§ **WRITTEN PROBLEM**
Copy out each line of the material below that holds the string "this".

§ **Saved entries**
^^^^^^^^^^^^^^^^

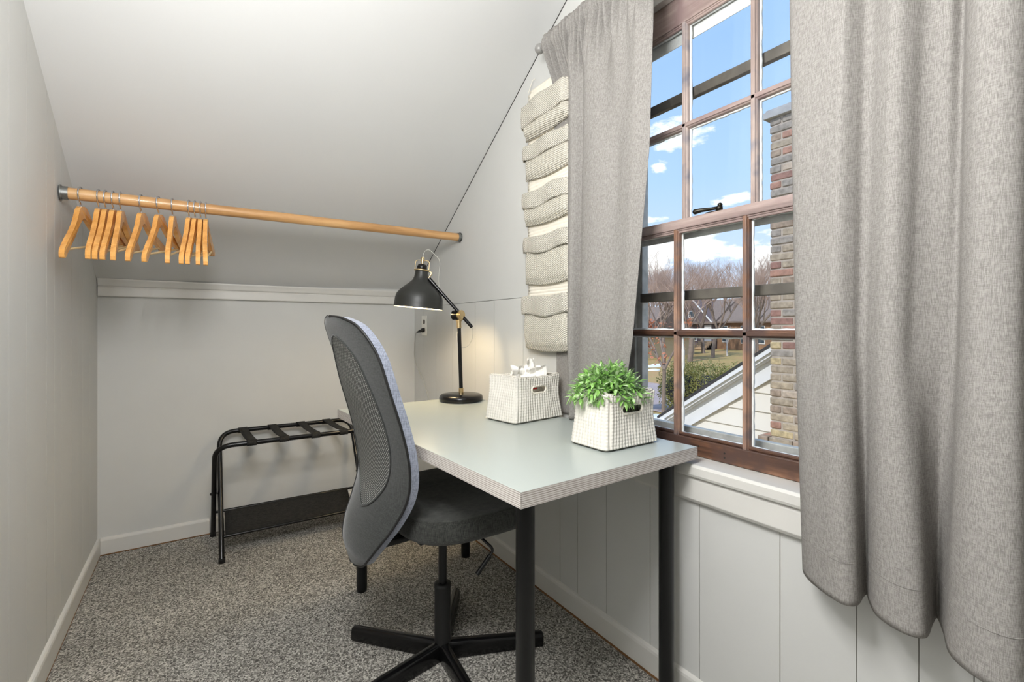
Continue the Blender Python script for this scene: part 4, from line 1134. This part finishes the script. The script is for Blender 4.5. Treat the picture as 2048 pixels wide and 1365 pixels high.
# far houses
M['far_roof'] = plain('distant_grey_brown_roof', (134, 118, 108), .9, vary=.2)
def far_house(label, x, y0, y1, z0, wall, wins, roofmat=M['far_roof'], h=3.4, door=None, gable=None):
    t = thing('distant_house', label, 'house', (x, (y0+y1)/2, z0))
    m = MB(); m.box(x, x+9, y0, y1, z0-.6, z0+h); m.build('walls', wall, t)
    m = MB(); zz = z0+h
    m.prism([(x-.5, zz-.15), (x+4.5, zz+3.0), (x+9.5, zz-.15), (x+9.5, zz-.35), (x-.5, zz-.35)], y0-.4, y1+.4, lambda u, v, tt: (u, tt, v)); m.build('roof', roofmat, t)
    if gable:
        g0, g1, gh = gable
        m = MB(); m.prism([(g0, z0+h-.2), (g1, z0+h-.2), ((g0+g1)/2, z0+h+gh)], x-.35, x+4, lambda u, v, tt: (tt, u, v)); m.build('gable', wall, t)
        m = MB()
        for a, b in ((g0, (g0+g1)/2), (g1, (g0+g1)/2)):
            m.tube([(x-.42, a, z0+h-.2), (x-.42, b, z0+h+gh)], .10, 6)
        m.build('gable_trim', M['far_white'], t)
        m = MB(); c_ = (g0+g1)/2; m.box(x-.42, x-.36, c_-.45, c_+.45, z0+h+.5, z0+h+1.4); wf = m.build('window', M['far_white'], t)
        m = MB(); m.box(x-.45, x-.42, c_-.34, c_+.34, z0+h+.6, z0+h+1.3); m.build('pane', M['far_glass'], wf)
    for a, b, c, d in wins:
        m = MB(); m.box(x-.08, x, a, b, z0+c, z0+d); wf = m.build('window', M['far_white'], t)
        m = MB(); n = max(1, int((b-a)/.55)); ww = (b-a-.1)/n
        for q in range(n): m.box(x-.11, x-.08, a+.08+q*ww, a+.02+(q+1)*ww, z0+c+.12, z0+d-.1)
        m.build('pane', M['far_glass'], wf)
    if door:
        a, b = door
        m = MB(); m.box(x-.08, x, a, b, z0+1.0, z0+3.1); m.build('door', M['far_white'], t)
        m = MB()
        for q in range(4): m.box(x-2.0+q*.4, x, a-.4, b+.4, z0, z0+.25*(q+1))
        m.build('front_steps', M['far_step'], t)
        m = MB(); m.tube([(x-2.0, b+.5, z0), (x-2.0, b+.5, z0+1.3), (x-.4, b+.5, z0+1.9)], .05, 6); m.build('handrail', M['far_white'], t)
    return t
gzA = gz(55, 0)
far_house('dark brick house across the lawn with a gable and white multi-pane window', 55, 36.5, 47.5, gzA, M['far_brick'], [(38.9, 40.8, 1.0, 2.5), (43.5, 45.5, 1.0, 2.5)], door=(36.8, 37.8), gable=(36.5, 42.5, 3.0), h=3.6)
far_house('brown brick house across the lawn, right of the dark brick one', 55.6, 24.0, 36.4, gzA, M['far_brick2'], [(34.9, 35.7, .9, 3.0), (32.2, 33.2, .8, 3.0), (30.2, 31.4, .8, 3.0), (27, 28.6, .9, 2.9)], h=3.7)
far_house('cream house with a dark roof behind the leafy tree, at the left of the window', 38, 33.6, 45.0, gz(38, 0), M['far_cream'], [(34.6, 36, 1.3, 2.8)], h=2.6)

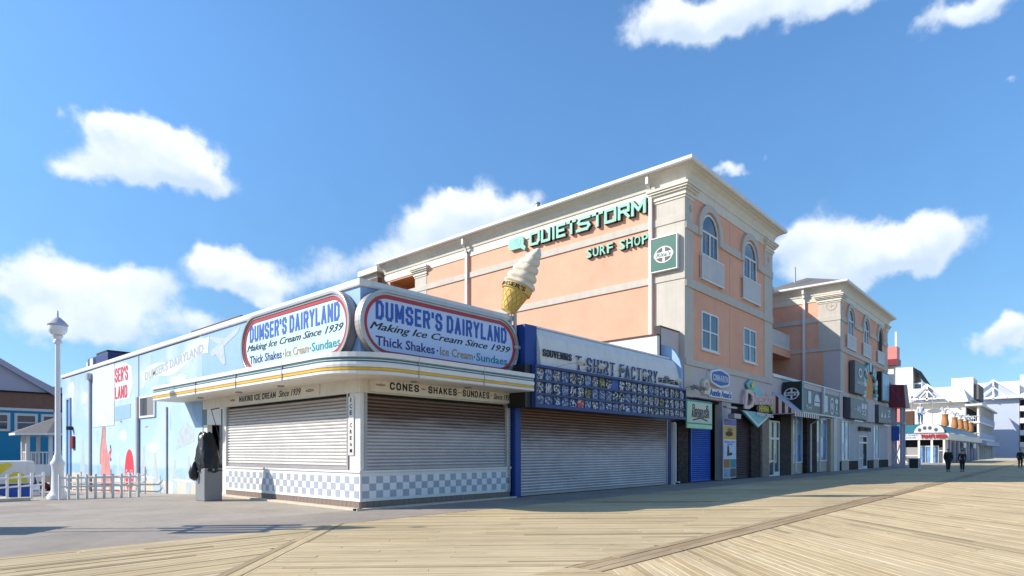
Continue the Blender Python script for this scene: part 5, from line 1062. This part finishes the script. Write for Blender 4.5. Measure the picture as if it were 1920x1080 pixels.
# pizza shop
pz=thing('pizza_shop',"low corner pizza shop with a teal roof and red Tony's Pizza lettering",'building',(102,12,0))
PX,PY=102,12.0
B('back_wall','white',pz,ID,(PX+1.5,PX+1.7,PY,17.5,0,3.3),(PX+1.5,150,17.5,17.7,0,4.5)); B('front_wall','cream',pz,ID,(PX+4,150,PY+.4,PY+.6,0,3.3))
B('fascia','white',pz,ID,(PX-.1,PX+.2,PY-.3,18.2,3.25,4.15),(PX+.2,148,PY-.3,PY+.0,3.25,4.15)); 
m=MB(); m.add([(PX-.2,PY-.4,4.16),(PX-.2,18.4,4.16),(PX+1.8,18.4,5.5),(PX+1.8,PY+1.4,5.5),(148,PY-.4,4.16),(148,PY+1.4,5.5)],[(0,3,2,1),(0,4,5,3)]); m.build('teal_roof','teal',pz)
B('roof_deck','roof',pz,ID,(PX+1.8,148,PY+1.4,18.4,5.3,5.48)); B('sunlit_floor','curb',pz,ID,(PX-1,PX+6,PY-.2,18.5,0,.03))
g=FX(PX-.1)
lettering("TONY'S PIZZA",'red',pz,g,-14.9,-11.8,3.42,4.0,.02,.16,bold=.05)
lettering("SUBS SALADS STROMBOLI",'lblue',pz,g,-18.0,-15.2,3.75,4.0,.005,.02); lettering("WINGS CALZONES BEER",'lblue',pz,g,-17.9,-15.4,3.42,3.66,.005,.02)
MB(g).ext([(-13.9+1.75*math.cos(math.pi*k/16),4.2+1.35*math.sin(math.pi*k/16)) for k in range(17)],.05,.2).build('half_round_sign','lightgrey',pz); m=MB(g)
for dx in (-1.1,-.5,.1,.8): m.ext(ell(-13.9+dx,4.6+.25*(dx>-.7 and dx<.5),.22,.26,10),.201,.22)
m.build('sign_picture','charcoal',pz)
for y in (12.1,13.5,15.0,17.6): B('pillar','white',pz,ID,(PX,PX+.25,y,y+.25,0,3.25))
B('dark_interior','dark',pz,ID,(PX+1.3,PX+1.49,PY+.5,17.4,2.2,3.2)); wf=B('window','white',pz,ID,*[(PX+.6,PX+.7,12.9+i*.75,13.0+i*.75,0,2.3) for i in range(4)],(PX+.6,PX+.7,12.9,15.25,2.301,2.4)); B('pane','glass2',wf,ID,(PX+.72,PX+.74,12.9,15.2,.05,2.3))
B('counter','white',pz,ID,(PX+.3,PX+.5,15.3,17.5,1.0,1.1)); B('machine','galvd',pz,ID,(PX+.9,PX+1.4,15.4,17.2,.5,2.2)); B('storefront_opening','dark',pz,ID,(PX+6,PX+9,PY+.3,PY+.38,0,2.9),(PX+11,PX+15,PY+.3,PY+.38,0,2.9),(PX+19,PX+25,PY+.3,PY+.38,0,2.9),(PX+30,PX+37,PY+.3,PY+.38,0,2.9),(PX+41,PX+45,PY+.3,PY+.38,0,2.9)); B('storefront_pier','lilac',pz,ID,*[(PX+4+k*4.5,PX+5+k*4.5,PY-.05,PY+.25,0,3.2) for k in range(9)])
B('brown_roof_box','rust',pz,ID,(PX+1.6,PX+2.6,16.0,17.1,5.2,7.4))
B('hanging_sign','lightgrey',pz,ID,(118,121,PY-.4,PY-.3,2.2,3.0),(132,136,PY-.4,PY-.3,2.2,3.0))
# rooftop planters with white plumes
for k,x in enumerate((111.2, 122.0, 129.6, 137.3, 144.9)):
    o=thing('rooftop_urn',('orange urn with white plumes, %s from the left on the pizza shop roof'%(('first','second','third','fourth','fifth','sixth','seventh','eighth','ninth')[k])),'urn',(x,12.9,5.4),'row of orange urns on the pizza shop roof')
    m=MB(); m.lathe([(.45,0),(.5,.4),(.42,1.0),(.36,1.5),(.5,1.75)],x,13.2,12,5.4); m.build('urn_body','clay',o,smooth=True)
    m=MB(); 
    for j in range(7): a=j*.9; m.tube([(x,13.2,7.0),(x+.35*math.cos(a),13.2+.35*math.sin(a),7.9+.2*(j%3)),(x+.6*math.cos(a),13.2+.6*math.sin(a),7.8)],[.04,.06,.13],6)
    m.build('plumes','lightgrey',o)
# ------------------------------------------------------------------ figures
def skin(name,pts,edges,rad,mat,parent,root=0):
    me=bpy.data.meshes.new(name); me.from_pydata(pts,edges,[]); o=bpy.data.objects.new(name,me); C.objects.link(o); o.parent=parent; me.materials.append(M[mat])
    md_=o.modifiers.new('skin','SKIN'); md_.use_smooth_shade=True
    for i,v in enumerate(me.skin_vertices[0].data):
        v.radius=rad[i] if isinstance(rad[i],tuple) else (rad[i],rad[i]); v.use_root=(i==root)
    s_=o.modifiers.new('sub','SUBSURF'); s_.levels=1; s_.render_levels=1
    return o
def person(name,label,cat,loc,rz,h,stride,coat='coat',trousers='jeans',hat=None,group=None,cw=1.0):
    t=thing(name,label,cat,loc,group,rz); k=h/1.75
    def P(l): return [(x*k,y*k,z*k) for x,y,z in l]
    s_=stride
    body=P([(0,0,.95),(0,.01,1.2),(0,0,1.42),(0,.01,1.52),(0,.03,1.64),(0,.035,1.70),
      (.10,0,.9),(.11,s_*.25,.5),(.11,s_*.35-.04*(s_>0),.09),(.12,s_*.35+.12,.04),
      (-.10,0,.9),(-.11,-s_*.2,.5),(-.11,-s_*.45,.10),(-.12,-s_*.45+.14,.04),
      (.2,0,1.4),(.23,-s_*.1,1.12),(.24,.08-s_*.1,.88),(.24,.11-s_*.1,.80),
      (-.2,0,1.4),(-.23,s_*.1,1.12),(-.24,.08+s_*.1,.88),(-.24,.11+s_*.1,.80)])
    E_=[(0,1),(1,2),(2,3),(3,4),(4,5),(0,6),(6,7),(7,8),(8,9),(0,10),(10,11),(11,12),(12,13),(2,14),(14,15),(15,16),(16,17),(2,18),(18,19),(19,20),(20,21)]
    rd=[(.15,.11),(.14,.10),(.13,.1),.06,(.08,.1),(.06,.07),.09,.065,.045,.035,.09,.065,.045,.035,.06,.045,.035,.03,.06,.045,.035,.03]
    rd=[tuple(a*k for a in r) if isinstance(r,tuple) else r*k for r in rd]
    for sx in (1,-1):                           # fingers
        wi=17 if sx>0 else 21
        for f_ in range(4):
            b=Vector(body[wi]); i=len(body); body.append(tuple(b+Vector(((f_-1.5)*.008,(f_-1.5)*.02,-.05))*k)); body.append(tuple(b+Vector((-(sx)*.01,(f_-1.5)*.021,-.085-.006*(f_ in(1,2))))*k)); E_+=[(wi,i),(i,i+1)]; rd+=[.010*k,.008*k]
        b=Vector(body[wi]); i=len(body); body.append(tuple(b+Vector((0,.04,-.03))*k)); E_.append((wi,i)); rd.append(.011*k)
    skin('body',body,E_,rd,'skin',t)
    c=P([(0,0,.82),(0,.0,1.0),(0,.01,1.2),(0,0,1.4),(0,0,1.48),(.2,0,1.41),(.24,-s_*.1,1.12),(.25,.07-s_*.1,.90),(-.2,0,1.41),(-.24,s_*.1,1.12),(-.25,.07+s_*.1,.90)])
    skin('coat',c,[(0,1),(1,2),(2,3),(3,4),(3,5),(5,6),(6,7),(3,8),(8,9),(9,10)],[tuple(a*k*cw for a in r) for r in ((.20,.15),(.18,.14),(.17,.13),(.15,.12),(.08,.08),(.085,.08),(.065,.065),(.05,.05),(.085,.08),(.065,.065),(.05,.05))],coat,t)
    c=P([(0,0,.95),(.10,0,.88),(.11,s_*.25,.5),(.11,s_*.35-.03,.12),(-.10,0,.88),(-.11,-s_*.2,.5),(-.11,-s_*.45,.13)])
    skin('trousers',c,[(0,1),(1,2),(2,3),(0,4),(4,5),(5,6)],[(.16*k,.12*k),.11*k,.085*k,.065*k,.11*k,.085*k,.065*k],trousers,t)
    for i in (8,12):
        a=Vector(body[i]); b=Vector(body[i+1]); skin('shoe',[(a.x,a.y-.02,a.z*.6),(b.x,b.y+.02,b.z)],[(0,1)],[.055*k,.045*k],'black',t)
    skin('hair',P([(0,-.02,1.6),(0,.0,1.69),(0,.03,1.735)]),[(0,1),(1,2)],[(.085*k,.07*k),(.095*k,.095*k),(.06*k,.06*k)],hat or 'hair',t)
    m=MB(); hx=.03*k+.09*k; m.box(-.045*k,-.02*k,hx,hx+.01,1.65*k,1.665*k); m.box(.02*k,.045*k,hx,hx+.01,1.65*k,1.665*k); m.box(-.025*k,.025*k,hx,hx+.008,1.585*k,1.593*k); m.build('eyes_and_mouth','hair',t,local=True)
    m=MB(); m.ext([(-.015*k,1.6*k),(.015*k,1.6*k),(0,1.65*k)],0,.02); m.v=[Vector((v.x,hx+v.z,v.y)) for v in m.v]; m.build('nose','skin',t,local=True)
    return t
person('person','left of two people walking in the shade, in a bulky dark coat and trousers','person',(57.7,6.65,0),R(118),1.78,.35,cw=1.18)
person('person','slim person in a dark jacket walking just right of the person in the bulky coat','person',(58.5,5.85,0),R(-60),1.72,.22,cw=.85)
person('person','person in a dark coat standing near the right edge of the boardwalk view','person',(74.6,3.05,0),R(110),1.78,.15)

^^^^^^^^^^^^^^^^

§ **RESPONSE TO THE EXERCISE**
Continue the Blender Python script for this scene: part 4, from line 1134. This part finishes the script. The script is for Blender 4.5. Treat the picture as 2048 pixels wide and 1365 pixels high.
Continue the Blender Python script for this scene: part 5, from line 1062. This part finishes the script. Write for Blender 4.5. Measure the picture as if it were 1920x1080 pixels.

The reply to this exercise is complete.